◆ Short exercise
Can the data below be set down again exactly, line for line?

◆ Data section
begin

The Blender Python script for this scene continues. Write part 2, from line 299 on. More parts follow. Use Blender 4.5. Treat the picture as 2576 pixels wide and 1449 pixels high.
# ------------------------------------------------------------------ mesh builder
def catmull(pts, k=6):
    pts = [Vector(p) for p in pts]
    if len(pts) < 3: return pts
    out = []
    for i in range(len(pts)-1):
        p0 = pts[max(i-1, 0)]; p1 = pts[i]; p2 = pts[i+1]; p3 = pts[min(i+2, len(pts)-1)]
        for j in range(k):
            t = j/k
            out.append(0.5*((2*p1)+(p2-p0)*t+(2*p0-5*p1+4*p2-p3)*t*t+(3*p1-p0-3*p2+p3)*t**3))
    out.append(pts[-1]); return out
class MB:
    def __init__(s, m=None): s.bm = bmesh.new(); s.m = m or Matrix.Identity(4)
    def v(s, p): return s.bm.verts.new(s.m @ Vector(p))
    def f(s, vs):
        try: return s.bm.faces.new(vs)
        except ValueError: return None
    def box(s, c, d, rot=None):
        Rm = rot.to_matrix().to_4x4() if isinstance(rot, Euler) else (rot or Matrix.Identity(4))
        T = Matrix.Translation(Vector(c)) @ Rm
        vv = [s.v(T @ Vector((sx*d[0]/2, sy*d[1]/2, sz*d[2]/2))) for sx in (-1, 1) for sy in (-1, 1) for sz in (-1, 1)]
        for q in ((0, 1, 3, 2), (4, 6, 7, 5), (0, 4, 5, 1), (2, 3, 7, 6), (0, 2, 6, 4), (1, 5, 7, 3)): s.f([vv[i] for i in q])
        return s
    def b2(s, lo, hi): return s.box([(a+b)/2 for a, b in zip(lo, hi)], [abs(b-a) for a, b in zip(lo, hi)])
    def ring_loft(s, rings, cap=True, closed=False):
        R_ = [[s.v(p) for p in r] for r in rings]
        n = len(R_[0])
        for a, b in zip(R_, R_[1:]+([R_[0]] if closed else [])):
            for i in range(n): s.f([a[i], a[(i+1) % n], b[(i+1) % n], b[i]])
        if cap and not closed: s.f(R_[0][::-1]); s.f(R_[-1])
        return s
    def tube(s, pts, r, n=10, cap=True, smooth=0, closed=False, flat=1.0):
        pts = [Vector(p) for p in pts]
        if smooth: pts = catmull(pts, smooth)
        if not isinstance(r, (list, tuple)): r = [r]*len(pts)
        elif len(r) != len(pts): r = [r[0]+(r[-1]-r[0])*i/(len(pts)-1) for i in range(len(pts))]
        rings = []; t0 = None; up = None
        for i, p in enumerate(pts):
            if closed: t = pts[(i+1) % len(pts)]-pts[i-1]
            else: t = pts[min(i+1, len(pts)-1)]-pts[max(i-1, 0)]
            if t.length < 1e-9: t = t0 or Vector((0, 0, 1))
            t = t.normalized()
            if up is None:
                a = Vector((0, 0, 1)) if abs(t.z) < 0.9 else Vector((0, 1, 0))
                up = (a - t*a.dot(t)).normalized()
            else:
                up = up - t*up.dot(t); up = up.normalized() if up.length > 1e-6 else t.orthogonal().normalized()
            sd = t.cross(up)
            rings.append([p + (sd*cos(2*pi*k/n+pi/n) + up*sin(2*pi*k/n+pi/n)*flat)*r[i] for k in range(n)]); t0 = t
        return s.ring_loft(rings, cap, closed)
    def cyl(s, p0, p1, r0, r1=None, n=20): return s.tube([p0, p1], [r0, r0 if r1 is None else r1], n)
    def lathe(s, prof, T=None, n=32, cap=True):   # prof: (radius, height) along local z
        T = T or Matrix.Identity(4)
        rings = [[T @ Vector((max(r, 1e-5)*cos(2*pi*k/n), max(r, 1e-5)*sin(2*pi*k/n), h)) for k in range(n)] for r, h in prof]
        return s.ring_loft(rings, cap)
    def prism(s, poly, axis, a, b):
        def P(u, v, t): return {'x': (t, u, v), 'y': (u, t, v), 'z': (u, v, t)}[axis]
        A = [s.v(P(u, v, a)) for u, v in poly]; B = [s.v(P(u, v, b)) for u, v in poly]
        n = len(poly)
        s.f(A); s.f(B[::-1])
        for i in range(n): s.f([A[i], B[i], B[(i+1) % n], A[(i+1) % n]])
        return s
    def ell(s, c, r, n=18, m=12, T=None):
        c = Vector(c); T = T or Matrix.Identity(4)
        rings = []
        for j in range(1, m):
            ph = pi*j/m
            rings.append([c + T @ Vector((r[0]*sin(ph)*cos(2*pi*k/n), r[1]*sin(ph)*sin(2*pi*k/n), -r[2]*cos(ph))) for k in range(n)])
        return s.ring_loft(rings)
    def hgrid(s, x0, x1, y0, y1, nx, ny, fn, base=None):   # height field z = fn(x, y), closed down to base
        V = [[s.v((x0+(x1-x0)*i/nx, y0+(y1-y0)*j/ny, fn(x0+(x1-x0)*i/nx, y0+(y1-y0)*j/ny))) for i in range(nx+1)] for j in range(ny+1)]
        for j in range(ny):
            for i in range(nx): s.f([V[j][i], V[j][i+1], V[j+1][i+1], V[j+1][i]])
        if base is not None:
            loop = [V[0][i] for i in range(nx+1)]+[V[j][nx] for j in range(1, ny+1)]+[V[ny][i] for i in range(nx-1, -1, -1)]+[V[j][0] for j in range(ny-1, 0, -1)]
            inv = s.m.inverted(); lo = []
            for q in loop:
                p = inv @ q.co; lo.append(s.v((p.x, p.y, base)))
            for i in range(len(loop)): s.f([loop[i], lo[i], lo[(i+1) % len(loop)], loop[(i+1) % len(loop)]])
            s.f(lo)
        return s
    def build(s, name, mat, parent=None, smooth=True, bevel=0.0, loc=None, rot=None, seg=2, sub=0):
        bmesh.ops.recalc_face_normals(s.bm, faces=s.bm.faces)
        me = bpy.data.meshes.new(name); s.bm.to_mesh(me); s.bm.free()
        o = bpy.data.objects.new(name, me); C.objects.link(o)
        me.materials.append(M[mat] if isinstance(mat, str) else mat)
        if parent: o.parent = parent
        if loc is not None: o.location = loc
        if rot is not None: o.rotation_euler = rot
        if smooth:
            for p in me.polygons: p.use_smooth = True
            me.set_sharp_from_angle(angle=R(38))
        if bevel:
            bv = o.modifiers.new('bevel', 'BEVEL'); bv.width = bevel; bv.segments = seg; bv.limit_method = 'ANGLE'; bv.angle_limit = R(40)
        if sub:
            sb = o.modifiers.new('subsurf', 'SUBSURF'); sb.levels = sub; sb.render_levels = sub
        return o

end

◆ Problem solution
The Blender Python script for this scene continues. Write part 2, from line 299 on. More parts follow. Use Blender 4.5. Treat the picture as 2576 pixels wide and 1449 pixels high.
# ------------------------------------------------------------------ mesh builder
def catmull(pts, k=6):
    pts = [Vector(p) for p in pts]
    if len(pts) < 3: return pts
    out = []
    for i in range(len(pts)-1):
        p0 = pts[max(i-1, 0)]; p1 = pts[i]; p2 = pts[i+1]; p3 = pts[min(i+2, len(pts)-1)]
        for j in range(k):
            t = j/k
            out.append(0.5*((2*p1)+(p2-p0)*t+(2*p0-5*p1+4*p2-p3)*t*t+(3*p1-p0-3*p2+p3)*t**3))
    out.append(pts[-1]); return out
class MB:
    def __init__(s, m=None): s.bm = bmesh.new(); s.m = m or Matrix.Identity(4)
    def v(s, p): return s.bm.verts.new(s.m @ Vector(p))
    def f(s, vs):
        try: return s.bm.faces.new(vs)
        except ValueError: return None
    def box(s, c, d, rot=None):
        Rm = rot.to_matrix().to_4x4() if isinstance(rot, Euler) else (rot or Matrix.Identity(4))
        T = Matrix.Translation(Vector(c)) @ Rm
        vv = [s.v(T @ Vector((sx*d[0]/2, sy*d[1]/2, sz*d[2]/2))) for sx in (-1, 1) for sy in (-1, 1) for sz in (-1, 1)]
        for q in ((0, 1, 3, 2), (4, 6, 7, 5), (0, 4, 5, 1), (2, 3, 7, 6), (0, 2, 6, 4), (1, 5, 7, 3)): s.f([vv[i] for i in q])
        return s
    def b2(s, lo, hi): return s.box([(a+b)/2 for a, b in zip(lo, hi)], [abs(b-a) for a, b in zip(lo, hi)])
    def ring_loft(s, rings, cap=True, closed=False):
        R_ = [[s.v(p) for p in r] for r in rings]
        n = len(R_[0])
        for a, b in zip(R_, R_[1:]+([R_[0]] if closed else [])):
            for i in range(n): s.f([a[i], a[(i+1) % n], b[(i+1) % n], b[i]])
        if cap and not closed: s.f(R_[0][::-1]); s.f(R_[-1])
        return s
    def tube(s, pts, r, n=10, cap=True, smooth=0, closed=False, flat=1.0):
        pts = [Vector(p) for p in pts]
        if smooth: pts = catmull(pts, smooth)
        if not isinstance(r, (list, tuple)): r = [r]*len(pts)
        elif len(r) != len(pts): r = [r[0]+(r[-1]-r[0])*i/(len(pts)-1) for i in range(len(pts))]
        rings = []; t0 = None; up = None
        for i, p in enumerate(pts):
            if closed: t = pts[(i+1) % len(pts)]-pts[i-1]
            else: t = pts[min(i+1, len(pts)-1)]-pts[max(i-1, 0)]
            if t.length < 1e-9: t = t0 or Vector((0, 0, 1))
            t = t.normalized()
            if up is None:
                a = Vector((0, 0, 1)) if abs(t.z) < 0.9 else Vector((0, 1, 0))
                up = (a - t*a.dot(t)).normalized()
            else:
                up = up - t*up.dot(t); up = up.normalized() if up.length > 1e-6 else t.orthogonal().normalized()
            sd = t.cross(up)
            rings.append([p + (sd*cos(2*pi*k/n+pi/n) + up*sin(2*pi*k/n+pi/n)*flat)*r[i] for k in range(n)]); t0 = t
        return s.ring_loft(rings, cap, closed)
    def cyl(s, p0, p1, r0, r1=None, n=20): return s.tube([p0, p1], [r0, r0 if r1 is None else r1], n)
    def lathe(s, prof, T=None, n=32, cap=True):   # prof: (radius, height) along local z
        T = T or Matrix.Identity(4)
        rings = [[T @ Vector((max(r, 1e-5)*cos(2*pi*k/n), max(r, 1e-5)*sin(2*pi*k/n), h)) for k in range(n)] for r, h in prof]
        return s.ring_loft(rings, cap)
    def prism(s, poly, axis, a, b):
        def P(u, v, t): return {'x': (t, u, v), 'y': (u, t, v), 'z': (u, v, t)}[axis]
        A = [s.v(P(u, v, a)) for u, v in poly]; B = [s.v(P(u, v, b)) for u, v in poly]
        n = len(poly)
        s.f(A); s.f(B[::-1])
        for i in range(n): s.f([A[i], B[i], B[(i+1) % n], A[(i+1) % n]])
        return s
    def ell(s, c, r, n=18, m=12, T=None):
        c = Vector(c); T = T or Matrix.Identity(4)
        rings = []
        for j in range(1, m):
            ph = pi*j/m
            rings.append([c + T @ Vector((r[0]*sin(ph)*cos(2*pi*k/n), r[1]*sin(ph)*sin(2*pi*k/n), -r[2]*cos(ph))) for k in range(n)])
        return s.ring_loft(rings)
    def hgrid(s, x0, x1, y0, y1, nx, ny, fn, base=None):   # height field z = fn(x, y), closed down to base
        V = [[s.v((x0+(x1-x0)*i/nx, y0+(y1-y0)*j/ny, fn(x0+(x1-x0)*i/nx, y0+(y1-y0)*j/ny))) for i in range(nx+1)] for j in range(ny+1)]
        for j in range(ny):
            for i in range(nx): s.f([V[j][i], V[j][i+1], V[j+1][i+1], V[j+1][i]])
        if base is not None:
            loop = [V[0][i] for i in range(nx+1)]+[V[j][nx] for j in range(1, ny+1)]+[V[ny][i] for i in range(nx-1, -1, -1)]+[V[j][0] for j in range(ny-1, 0, -1)]
            inv = s.m.inverted(); lo = []
            for q in loop:
                p = inv @ q.co; lo.append(s.v((p.x, p.y, base)))
            for i in range(len(loop)): s.f([loop[i], lo[i], lo[(i+1) % len(loop)], loop[(i+1) % len(loop)]])
            s.f(lo)
        return s
    def build(s, name, mat, parent=None, smooth=True, bevel=0.0, loc=None, rot=None, seg=2, sub=0):
        bmesh.ops.recalc_face_normals(s.bm, faces=s.bm.faces)
        me = bpy.data.meshes.new(name); s.bm.to_mesh(me); s.bm.free()
        o = bpy.data.objects.new(name, me); C.objects.link(o)
        me.materials.append(M[mat] if isinstance(mat, str) else mat)
        if parent: o.parent = parent
        if loc is not None: o.location = loc
        if rot is not None: o.rotation_euler = rot
        if smooth:
            for p in me.polygons: p.use_smooth = True
            me.set_sharp_from_angle(angle=R(38))
        if bevel:
            bv = o.modifiers.new('bevel', 'BEVEL'); bv.width = bevel; bv.segments = seg; bv.limit_method = 'ANGLE'; bv.angle_limit = R(40)
        if sub:
            sb = o.modifiers.new('subsurf', 'SUBSURF'); sb.levels = sub; sb.render_levels = sub
        return o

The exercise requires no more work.